Exercise task: Copy out lines with the word "Blender" from the material that follows.

Dataset records
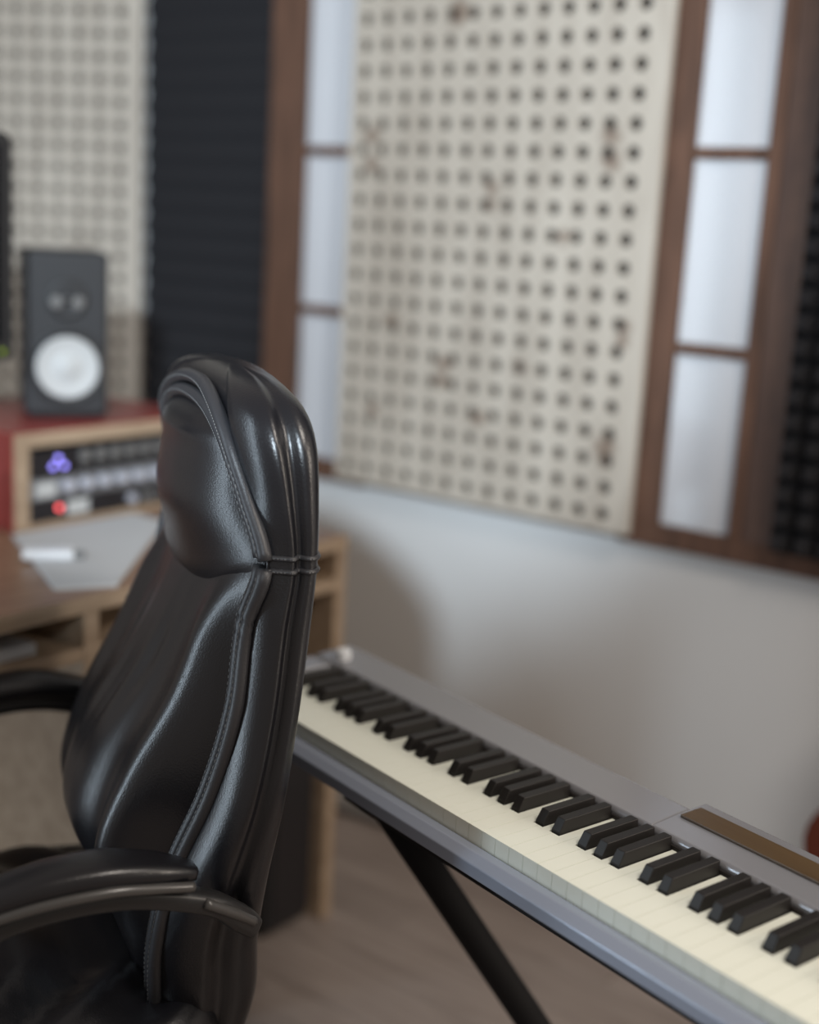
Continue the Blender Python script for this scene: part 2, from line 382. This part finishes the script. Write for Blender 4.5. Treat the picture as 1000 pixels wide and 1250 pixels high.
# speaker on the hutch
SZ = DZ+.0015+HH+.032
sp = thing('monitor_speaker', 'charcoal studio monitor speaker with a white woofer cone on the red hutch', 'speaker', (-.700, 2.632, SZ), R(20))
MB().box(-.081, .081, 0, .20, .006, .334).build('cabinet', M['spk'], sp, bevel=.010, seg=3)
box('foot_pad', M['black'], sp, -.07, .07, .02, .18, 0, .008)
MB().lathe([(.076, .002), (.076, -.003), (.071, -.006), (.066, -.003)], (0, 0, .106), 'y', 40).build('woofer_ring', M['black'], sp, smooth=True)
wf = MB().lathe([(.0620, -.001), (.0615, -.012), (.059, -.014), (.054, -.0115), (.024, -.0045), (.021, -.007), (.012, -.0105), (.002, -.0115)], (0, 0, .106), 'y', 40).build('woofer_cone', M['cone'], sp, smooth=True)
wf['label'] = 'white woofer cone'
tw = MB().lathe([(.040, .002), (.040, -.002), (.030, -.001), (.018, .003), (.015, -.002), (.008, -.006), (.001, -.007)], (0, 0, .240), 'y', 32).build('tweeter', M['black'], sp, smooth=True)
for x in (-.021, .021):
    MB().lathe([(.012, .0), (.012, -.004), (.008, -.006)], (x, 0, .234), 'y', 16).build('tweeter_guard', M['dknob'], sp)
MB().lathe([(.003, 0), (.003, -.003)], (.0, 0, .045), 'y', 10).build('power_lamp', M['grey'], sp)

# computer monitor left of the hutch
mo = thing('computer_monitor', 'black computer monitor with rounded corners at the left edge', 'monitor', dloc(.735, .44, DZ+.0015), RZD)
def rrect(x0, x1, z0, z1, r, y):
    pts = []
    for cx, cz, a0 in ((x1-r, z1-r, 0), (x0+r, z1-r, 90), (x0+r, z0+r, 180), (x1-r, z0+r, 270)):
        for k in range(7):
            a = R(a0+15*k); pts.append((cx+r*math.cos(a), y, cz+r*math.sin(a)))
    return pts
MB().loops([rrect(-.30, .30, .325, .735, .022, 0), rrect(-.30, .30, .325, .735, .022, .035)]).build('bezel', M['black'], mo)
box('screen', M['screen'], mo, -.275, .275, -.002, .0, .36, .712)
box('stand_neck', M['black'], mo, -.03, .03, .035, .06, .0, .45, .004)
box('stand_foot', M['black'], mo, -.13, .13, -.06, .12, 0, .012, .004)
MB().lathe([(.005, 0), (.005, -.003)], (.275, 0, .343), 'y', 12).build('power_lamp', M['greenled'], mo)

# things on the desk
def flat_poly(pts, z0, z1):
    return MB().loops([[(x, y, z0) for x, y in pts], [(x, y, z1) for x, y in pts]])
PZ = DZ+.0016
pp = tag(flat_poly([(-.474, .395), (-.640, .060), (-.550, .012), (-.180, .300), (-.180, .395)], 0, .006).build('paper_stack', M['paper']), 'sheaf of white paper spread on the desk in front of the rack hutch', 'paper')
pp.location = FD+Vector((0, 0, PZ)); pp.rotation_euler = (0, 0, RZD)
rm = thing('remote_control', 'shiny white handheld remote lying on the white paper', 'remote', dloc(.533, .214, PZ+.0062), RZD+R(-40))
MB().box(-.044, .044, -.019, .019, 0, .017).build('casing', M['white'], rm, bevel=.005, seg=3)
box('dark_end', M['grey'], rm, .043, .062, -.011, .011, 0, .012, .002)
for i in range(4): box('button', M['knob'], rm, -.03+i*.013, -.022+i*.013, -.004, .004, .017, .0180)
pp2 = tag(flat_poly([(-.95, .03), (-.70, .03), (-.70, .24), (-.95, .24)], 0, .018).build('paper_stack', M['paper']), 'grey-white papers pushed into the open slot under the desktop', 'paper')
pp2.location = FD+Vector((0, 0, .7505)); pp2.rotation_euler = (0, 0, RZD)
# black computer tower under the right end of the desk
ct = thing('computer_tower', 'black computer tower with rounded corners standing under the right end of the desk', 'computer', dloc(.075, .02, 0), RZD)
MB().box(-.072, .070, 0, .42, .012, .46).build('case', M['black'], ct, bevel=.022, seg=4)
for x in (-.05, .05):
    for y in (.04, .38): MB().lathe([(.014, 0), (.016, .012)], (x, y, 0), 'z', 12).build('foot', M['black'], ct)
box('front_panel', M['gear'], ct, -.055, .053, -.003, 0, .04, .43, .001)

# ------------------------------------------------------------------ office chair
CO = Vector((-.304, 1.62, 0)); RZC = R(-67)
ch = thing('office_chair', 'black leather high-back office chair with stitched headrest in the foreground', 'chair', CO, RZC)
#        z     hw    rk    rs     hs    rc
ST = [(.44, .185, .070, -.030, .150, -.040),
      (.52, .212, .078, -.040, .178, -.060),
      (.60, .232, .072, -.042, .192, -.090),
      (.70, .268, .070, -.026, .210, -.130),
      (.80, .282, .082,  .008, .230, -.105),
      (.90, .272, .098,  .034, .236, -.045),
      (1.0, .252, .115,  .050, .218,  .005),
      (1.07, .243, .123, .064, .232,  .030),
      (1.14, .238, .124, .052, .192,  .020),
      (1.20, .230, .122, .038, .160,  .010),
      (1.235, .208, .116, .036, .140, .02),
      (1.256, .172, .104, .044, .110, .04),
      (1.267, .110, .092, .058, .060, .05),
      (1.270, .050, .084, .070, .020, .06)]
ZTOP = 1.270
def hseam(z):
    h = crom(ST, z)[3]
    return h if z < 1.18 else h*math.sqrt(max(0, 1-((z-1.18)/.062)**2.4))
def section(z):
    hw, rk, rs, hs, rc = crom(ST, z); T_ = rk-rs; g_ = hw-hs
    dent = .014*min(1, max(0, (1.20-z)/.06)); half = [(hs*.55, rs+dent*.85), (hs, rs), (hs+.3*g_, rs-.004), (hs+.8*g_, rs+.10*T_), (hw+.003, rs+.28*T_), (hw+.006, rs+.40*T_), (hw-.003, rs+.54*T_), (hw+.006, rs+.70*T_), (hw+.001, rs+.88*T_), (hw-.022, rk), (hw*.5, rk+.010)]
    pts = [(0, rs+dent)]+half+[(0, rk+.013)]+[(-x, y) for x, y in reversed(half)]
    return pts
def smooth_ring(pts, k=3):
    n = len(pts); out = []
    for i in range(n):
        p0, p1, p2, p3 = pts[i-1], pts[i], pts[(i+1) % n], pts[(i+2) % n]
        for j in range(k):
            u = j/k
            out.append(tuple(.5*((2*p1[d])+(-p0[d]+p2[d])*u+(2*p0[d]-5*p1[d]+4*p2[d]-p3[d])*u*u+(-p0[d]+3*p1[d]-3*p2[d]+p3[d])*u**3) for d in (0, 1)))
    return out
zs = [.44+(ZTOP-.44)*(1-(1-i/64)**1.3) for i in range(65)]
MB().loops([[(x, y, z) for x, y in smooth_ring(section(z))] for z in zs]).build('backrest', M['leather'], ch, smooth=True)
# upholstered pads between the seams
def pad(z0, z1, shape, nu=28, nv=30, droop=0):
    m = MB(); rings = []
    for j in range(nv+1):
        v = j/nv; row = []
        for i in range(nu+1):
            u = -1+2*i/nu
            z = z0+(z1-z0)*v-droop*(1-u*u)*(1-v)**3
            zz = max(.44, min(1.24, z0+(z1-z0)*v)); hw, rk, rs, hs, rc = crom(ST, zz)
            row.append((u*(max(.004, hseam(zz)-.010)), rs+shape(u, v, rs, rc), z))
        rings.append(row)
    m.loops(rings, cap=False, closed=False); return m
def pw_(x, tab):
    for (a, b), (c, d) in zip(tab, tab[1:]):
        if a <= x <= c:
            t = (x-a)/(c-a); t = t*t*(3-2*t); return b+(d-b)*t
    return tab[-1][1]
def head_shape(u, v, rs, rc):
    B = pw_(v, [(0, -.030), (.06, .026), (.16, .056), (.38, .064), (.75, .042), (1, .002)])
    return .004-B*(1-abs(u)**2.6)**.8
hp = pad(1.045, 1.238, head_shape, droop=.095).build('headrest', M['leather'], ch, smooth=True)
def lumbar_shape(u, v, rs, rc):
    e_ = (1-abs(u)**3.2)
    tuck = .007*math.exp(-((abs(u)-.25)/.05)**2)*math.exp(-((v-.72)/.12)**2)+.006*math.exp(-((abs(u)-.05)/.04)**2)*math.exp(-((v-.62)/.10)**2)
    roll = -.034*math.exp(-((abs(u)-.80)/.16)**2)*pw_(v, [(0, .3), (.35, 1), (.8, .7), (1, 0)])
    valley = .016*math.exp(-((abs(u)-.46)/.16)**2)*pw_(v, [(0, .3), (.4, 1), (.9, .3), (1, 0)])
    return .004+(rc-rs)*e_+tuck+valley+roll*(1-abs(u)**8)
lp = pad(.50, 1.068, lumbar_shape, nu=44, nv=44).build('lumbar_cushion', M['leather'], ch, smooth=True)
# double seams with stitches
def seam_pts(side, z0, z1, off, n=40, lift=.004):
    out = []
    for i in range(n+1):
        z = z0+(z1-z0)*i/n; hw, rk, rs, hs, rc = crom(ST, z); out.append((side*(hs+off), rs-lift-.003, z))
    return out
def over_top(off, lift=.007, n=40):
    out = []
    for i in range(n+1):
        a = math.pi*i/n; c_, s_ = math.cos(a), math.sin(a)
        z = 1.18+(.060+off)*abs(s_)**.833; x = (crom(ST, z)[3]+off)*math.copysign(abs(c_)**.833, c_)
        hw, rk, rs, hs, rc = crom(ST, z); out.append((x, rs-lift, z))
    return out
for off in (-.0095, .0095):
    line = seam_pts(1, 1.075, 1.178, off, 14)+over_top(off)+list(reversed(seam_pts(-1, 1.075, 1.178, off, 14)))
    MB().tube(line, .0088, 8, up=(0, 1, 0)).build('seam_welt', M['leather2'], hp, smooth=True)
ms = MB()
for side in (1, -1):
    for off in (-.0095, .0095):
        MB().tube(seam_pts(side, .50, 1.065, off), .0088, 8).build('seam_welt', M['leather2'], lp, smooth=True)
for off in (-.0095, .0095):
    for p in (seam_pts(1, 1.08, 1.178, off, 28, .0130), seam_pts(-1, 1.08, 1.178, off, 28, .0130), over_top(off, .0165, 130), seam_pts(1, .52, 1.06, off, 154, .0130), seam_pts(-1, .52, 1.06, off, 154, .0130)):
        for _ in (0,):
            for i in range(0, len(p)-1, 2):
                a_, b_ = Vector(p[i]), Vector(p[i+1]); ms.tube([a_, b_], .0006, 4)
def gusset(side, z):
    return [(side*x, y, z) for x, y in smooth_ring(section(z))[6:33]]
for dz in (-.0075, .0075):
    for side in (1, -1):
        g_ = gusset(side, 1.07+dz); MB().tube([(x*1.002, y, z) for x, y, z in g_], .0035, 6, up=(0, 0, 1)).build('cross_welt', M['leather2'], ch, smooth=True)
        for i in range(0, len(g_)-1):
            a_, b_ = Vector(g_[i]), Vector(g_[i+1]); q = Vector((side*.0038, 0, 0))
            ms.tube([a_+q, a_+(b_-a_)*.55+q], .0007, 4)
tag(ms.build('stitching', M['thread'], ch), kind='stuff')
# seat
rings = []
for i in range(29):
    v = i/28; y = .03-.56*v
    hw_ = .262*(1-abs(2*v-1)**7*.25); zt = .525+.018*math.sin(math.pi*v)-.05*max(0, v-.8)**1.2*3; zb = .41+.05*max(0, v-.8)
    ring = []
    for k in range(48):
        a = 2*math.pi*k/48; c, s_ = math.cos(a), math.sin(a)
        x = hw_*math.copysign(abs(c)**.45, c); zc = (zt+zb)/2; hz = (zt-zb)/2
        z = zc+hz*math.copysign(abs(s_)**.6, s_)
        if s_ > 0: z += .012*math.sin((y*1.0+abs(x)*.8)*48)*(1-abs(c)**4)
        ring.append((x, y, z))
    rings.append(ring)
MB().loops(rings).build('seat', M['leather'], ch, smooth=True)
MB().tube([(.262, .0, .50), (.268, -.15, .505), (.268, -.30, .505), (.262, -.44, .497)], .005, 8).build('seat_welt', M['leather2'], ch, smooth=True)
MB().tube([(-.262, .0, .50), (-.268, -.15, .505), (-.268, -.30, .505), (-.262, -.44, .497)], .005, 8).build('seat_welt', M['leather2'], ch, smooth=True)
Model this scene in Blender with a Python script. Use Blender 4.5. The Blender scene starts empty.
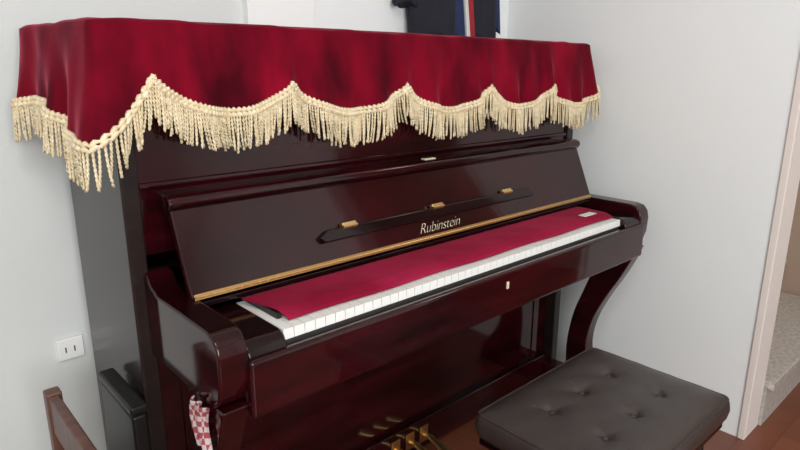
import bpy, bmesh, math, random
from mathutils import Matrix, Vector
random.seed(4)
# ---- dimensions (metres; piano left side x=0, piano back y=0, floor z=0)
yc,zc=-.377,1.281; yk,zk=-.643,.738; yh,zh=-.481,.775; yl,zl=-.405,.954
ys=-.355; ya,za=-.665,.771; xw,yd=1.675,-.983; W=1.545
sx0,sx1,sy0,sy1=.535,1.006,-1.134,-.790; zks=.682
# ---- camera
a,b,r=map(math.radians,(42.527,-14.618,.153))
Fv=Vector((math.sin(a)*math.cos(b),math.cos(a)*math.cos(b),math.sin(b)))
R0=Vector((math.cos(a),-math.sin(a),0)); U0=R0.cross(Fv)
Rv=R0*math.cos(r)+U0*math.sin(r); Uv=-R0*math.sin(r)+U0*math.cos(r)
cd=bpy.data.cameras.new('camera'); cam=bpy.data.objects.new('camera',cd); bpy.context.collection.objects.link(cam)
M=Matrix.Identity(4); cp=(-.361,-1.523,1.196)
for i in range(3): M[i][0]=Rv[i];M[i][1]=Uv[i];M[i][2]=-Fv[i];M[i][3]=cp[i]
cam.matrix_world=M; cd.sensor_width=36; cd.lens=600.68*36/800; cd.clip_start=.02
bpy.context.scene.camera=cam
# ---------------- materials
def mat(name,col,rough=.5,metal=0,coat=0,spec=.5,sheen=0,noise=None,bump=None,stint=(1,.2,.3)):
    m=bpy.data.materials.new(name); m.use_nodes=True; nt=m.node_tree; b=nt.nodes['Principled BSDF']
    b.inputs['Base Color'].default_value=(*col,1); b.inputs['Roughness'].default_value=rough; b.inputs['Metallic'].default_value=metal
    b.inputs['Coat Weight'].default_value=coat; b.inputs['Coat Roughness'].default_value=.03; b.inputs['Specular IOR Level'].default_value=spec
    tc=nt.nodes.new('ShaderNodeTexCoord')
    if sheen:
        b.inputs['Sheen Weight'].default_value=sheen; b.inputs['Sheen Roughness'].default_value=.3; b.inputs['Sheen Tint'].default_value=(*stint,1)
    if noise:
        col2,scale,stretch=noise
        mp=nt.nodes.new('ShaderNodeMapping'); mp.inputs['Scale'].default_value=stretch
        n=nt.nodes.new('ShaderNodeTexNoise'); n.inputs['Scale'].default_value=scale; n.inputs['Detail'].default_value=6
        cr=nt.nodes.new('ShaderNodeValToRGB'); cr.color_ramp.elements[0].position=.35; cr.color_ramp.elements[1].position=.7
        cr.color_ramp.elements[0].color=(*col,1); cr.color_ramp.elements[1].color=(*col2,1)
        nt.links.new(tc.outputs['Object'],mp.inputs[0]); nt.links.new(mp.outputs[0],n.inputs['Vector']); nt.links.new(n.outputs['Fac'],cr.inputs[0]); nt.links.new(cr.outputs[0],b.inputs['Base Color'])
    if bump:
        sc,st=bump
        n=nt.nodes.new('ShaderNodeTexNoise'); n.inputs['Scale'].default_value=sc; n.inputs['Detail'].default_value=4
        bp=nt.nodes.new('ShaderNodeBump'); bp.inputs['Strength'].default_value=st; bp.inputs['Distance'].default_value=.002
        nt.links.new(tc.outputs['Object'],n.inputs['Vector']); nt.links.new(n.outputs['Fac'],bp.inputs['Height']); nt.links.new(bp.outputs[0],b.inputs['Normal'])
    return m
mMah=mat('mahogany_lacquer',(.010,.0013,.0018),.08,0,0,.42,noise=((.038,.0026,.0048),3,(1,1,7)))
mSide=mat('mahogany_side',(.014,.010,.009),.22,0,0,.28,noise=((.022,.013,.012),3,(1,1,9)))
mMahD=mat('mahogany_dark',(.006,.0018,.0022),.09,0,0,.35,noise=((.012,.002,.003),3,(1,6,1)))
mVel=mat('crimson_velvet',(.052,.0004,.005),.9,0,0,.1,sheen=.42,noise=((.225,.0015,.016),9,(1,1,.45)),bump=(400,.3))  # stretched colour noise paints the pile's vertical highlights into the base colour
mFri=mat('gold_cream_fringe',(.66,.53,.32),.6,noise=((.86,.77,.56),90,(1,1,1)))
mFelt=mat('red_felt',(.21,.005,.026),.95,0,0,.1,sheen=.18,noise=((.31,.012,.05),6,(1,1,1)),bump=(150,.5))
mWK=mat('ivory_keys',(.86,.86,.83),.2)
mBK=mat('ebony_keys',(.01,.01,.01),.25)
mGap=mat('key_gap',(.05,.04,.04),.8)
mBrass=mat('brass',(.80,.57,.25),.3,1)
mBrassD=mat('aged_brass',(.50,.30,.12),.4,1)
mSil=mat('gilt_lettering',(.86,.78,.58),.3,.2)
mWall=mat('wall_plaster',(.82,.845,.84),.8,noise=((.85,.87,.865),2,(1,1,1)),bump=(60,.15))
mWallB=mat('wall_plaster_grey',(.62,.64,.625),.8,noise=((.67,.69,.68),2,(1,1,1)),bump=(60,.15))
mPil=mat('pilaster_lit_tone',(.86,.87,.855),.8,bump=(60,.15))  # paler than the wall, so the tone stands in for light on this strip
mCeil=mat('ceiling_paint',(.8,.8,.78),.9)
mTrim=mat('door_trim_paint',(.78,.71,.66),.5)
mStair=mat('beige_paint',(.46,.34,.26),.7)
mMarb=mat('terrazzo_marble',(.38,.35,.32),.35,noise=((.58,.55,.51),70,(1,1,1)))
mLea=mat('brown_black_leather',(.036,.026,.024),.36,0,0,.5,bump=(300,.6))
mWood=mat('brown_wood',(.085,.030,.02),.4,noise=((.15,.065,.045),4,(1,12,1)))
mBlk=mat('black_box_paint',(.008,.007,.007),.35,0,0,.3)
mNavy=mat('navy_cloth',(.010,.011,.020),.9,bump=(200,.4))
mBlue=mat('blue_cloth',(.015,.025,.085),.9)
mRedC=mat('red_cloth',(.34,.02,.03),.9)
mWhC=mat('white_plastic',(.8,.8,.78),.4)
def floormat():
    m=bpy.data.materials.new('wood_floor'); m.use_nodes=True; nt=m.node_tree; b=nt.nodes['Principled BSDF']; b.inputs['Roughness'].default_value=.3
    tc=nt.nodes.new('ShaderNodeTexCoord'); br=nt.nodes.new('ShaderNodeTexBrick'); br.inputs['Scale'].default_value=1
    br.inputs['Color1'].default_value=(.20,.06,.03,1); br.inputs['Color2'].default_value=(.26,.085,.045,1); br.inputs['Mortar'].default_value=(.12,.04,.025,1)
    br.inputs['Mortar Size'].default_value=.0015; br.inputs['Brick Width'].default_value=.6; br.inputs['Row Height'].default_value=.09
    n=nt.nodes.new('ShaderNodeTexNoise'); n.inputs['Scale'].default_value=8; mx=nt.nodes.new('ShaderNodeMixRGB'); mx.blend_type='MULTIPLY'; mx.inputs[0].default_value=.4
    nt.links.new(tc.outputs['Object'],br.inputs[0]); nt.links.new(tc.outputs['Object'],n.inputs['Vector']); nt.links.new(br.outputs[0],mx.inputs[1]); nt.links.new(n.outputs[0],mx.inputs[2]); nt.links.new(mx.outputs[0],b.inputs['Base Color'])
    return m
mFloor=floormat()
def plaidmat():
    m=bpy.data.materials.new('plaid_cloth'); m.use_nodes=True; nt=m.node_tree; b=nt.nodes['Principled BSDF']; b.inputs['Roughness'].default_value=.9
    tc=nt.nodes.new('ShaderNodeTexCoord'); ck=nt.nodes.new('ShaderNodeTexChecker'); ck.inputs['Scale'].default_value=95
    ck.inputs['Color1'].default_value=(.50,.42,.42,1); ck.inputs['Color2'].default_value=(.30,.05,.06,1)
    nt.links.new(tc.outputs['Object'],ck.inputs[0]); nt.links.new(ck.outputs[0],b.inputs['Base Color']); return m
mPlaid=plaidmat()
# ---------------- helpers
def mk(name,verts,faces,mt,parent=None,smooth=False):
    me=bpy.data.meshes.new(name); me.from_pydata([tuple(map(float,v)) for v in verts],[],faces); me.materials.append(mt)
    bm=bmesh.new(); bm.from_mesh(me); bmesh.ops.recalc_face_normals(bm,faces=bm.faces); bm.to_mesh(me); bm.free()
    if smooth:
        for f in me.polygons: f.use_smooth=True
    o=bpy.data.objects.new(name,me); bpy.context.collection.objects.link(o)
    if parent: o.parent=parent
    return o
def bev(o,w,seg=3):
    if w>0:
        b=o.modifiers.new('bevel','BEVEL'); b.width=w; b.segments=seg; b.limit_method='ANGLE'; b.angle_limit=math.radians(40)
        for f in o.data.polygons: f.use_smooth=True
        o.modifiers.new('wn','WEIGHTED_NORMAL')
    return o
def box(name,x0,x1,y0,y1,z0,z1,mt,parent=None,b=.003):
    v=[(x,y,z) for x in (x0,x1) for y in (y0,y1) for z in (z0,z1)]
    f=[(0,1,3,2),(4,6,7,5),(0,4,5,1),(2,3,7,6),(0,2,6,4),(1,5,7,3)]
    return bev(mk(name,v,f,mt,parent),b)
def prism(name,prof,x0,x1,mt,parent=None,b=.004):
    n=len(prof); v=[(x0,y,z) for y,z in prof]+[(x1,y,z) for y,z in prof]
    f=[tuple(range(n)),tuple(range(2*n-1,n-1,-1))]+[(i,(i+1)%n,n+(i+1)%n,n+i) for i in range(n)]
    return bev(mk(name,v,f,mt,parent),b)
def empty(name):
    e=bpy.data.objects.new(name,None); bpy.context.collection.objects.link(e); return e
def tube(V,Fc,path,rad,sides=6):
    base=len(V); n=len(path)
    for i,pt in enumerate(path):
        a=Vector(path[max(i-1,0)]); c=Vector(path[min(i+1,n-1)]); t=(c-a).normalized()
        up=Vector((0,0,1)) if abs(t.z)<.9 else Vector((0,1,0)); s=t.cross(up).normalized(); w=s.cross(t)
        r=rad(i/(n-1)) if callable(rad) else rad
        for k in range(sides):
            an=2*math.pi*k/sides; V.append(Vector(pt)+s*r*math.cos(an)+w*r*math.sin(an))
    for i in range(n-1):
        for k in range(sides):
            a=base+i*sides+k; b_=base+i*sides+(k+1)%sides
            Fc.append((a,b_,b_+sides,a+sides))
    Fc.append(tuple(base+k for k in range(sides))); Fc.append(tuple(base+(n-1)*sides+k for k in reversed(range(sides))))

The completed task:
Continue the Blender Python script for this scene: part 2, from line 382. This part finishes the script. Write for Blender 4.5. Treat the picture as 1000 pixels wide and 1250 pixels high.
Model this scene in Blender with a Python script. Use Blender 4.5. The Blender scene starts empty.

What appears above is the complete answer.